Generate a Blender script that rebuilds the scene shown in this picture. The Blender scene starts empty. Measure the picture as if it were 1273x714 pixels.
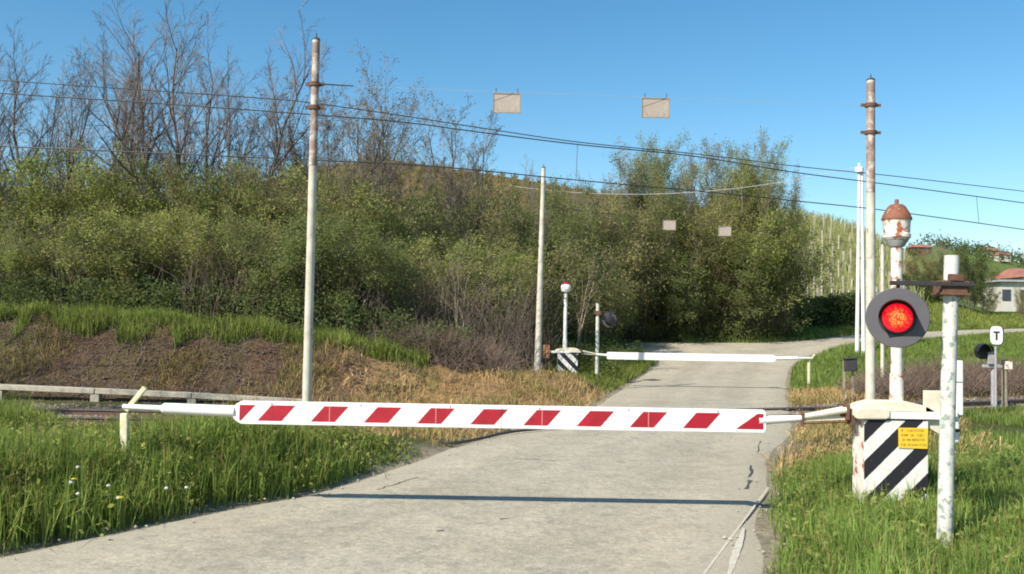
import bpy, math
import numpy as np
from mathutils import Matrix, Vector
R = math.radians
SC = bpy.context.scene
COL = SC.collection
# ------------------------------------------------------------------ camera
F, CX, CY = 1150.0, 636.5, 357.0
PITCH, ROLL, EYE = math.atan(48 / 1150), R(1.0), 1.83
CM = Matrix.Rotation(R(90) + PITCH, 4, 'X') @ Matrix.Rotation(ROLL, 4, 'Z')
CM.translation = Vector((0, 0, EYE))
cd = bpy.data.cameras.new('camera'); cam = bpy.data.objects.new('camera', cd); COL.objects.link(cam)
cam.matrix_world = CM
cd.sensor_width = 36; cd.lens = 36 * F / 1273; cd.clip_start = 0.1; cd.clip_end = 6000
SC.camera = cam
# ------------------------------------------------------------------ light
SUN_EL = math.atan2(1.0, math.hypot(.85, .80))
SUN_AZ = math.atan2(-.85, -.80)
w = bpy.data.worlds.new('World'); SC.world = w; w.use_nodes = True
nt = w.node_tree; bg = nt.nodes['Background']
sky = nt.nodes.new('ShaderNodeTexSky'); sky.sky_type = 'NISHITA'; sky.sun_disc = False
sky.sun_elevation = SUN_EL; sky.sun_rotation = SUN_AZ % (2 * math.pi)
sky.air_density = 1.0; sky.dust_density = 0.6; sky.ozone_density = 1.6; sky.altitude = 200
hsv = nt.nodes.new('ShaderNodeHueSaturation'); hsv.inputs['Hue'].default_value = .49; hsv.inputs['Saturation'].default_value = 1.32
nt.links.new(sky.outputs[0], hsv.inputs['Color']); nt.links.new(hsv.outputs[0], bg.inputs[0]); bg.inputs[1].default_value = 0.115
sl = bpy.data.lights.new('sun', 'SUN'); sl.energy = 5.0; sl.angle = R(.5); sl.color = (1, .93, .80)
so = bpy.data.objects.new('sun', sl); COL.objects.link(so)
so.rotation_euler = Vector((.85, .80, -1)).to_track_quat('-Z', 'Y').to_euler()
SC.view_settings.view_transform = 'Standard'; SC.view_settings.look = 'None'
SC.view_settings.exposure = 0.5; SC.view_settings.gamma = 1
SC.render.engine = 'CYCLES'
SC.cycles.pixel_filter_type = 'BLACKMAN_HARRIS'; SC.cycles.filter_width = 1.9
SC.cycles.max_bounces = 6; SC.cycles.transparent_max_bounces = 8

def at(px, py, Y):
    d = CM.to_3x3() @ Vector(((px - CX) / F, -(py - CY) / F, -1))
    return Vector((d.x / d.y * Y, Y, EYE + d.z / d.y * Y))

# ------------------------------------------------------------------ materials
def newmat(name):
    m = bpy.data.materials.new(name); m.use_nodes = True
    t = m.node_tree; return m, t, t.nodes['Principled BSDF']
def noise(t, scale, detail=4, rough=.6, coord='Object', vec=None):
    n = t.nodes.new('ShaderNodeTexNoise'); n.inputs['Scale'].default_value = scale
    n.inputs['Detail'].default_value = detail; n.inputs['Roughness'].default_value = rough
    if vec is None:
        tc = t.nodes.new('ShaderNodeTexCoord'); vec = tc.outputs[coord]
    t.links.new(vec, n.inputs['Vector']); return n.outputs[0]
def ramp(t, fac, stops):
    r = t.nodes.new('ShaderNodeValToRGB'); t.links.new(fac, r.inputs[0])
    e = r.color_ramp.elements
    while len(e) < len(stops): e.new(.5)
    for i, (p, c) in enumerate(stops):
        e[i].position = p; e[i].color = (*c, 1) if len(c) == 3 else c
    return r.outputs[0]
def mix(t, fac, a, b, mode='MIX'):
    m = t.nodes.new('ShaderNodeMix'); m.data_type = 'RGBA'; m.blend_type = mode
    for v, i in ((fac, 0), (a, 6), (b, 7)):
        if isinstance(v, (int, float)): m.inputs[i].default_value = v
        elif isinstance(v, tuple): m.inputs[i].default_value = (*v, 1)
        else: t.links.new(v, m.inputs[i])
    return m.outputs[2]
def math_(t, op, a, b=0.0):
    m = t.nodes.new('ShaderNodeMath'); m.operation = op
    for i, v in enumerate((a, b)):
        if isinstance(v, (int, float)): m.inputs[i].default_value = v
        else: t.links.new(v, m.inputs[i])
    return m.outputs[0]
def bump(t, bs, h, strength=.3, dist=.01):
    b = t.nodes.new('ShaderNodeBump'); b.inputs['Strength'].default_value = strength
    b.inputs['Distance'].default_value = dist; t.links.new(h, b.inputs['Height'])
    t.links.new(b.outputs[0], bs.inputs['Normal'])
def simple(name, c, rough=.6, var=.25, scale=8, wear=None, wear_at=(.6, .68), metal=0, wscale=6, bmp=.2):
    """paint with mottling and optional wear patches of another colour"""
    m, t, b = newmat(name)
    n = noise(t, scale, 6)
    lo = tuple(x * (1 - var) for x in c); hi = tuple(min(1, x * (1 + var * .6)) for x in c)
    col = ramp(t, n, [(.3, lo), (.7, hi)])
    if wear:
        n2 = noise(t, wscale, 8, .7)
        f = ramp(t, n2, [(wear_at[0], (0, 0, 0)), (wear_at[1], (1, 1, 1))])
        col = mix(t, f, col, wear)
    t.links.new(col, b.inputs['Base Color'])
    b.inputs['Roughness'].default_value = rough; b.inputs['Metallic'].default_value = metal
    bump(t, b, n, bmp, .004)
    return m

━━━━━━

WHAT NEEDS TO BE DONE:
Please write out all of the material above without changing a word, and omit any pictures.

WRITTEN SOLUTION:
Generate a Blender script that rebuilds the scene shown in this picture. The Blender scene starts empty. Measure the picture as if it were 1273x714 pixels.
import bpy, math
import numpy as np
from mathutils import Matrix, Vector
R = math.radians
SC = bpy.context.scene
COL = SC.collection
# ------------------------------------------------------------------ camera
F, CX, CY = 1150.0, 636.5, 357.0
PITCH, ROLL, EYE = math.atan(48 / 1150), R(1.0), 1.83
CM = Matrix.Rotation(R(90) + PITCH, 4, 'X') @ Matrix.Rotation(ROLL, 4, 'Z')
CM.translation = Vector((0, 0, EYE))
cd = bpy.data.cameras.new('camera'); cam = bpy.data.objects.new('camera', cd); COL.objects.link(cam)
cam.matrix_world = CM
cd.sensor_width = 36; cd.lens = 36 * F / 1273; cd.clip_start = 0.1; cd.clip_end = 6000
SC.camera = cam
# ------------------------------------------------------------------ light
SUN_EL = math.atan2(1.0, math.hypot(.85, .80))
SUN_AZ = math.atan2(-.85, -.80)
w = bpy.data.worlds.new('World'); SC.world = w; w.use_nodes = True
nt = w.node_tree; bg = nt.nodes['Background']
sky = nt.nodes.new('ShaderNodeTexSky'); sky.sky_type = 'NISHITA'; sky.sun_disc = False
sky.sun_elevation = SUN_EL; sky.sun_rotation = SUN_AZ % (2 * math.pi)
sky.air_density = 1.0; sky.dust_density = 0.6; sky.ozone_density = 1.6; sky.altitude = 200
hsv = nt.nodes.new('ShaderNodeHueSaturation'); hsv.inputs['Hue'].default_value = .49; hsv.inputs['Saturation'].default_value = 1.32
nt.links.new(sky.outputs[0], hsv.inputs['Color']); nt.links.new(hsv.outputs[0], bg.inputs[0]); bg.inputs[1].default_value = 0.115
sl = bpy.data.lights.new('sun', 'SUN'); sl.energy = 5.0; sl.angle = R(.5); sl.color = (1, .93, .80)
so = bpy.data.objects.new('sun', sl); COL.objects.link(so)
so.rotation_euler = Vector((.85, .80, -1)).to_track_quat('-Z', 'Y').to_euler()
SC.view_settings.view_transform = 'Standard'; SC.view_settings.look = 'None'
SC.view_settings.exposure = 0.5; SC.view_settings.gamma = 1
SC.render.engine = 'CYCLES'
SC.cycles.pixel_filter_type = 'BLACKMAN_HARRIS'; SC.cycles.filter_width = 1.9
SC.cycles.max_bounces = 6; SC.cycles.transparent_max_bounces = 8

def at(px, py, Y):
    d = CM.to_3x3() @ Vector(((px - CX) / F, -(py - CY) / F, -1))
    return Vector((d.x / d.y * Y, Y, EYE + d.z / d.y * Y))

# ------------------------------------------------------------------ materials
def newmat(name):
    m = bpy.data.materials.new(name); m.use_nodes = True
    t = m.node_tree; return m, t, t.nodes['Principled BSDF']
def noise(t, scale, detail=4, rough=.6, coord='Object', vec=None):
    n = t.nodes.new('ShaderNodeTexNoise'); n.inputs['Scale'].default_value = scale
    n.inputs['Detail'].default_value = detail; n.inputs['Roughness'].default_value = rough
    if vec is None:
        tc = t.nodes.new('ShaderNodeTexCoord'); vec = tc.outputs[coord]
    t.links.new(vec, n.inputs['Vector']); return n.outputs[0]
def ramp(t, fac, stops):
    r = t.nodes.new('ShaderNodeValToRGB'); t.links.new(fac, r.inputs[0])
    e = r.color_ramp.elements
    while len(e) < len(stops): e.new(.5)
    for i, (p, c) in enumerate(stops):
        e[i].position = p; e[i].color = (*c, 1) if len(c) == 3 else c
    return r.outputs[0]
def mix(t, fac, a, b, mode='MIX'):
    m = t.nodes.new('ShaderNodeMix'); m.data_type = 'RGBA'; m.blend_type = mode
    for v, i in ((fac, 0), (a, 6), (b, 7)):
        if isinstance(v, (int, float)): m.inputs[i].default_value = v
        elif isinstance(v, tuple): m.inputs[i].default_value = (*v, 1)
        else: t.links.new(v, m.inputs[i])
    return m.outputs[2]
def math_(t, op, a, b=0.0):
    m = t.nodes.new('ShaderNodeMath'); m.operation = op
    for i, v in enumerate((a, b)):
        if isinstance(v, (int, float)): m.inputs[i].default_value = v
        else: t.links.new(v, m.inputs[i])
    return m.outputs[0]
def bump(t, bs, h, strength=.3, dist=.01):
    b = t.nodes.new('ShaderNodeBump'); b.inputs['Strength'].default_value = strength
    b.inputs['Distance'].default_value = dist; t.links.new(h, b.inputs['Height'])
    t.links.new(b.outputs[0], bs.inputs['Normal'])
def simple(name, c, rough=.6, var=.25, scale=8, wear=None, wear_at=(.6, .68), metal=0, wscale=6, bmp=.2):
    """paint with mottling and optional wear patches of another colour"""
    m, t, b = newmat(name)
    n = noise(t, scale, 6)
    lo = tuple(x * (1 - var) for x in c); hi = tuple(min(1, x * (1 + var * .6)) for x in c)
    col = ramp(t, n, [(.3, lo), (.7, hi)])
    if wear:
        n2 = noise(t, wscale, 8, .7)
        f = ramp(t, n2, [(wear_at[0], (0, 0, 0)), (wear_at[1], (1, 1, 1))])
        col = mix(t, f, col, wear)
    t.links.new(col, b.inputs['Base Color'])
    b.inputs['Roughness'].default_value = rough; b.inputs['Metallic'].default_value = metal
    bump(t, b, n, bmp, .004)
    return m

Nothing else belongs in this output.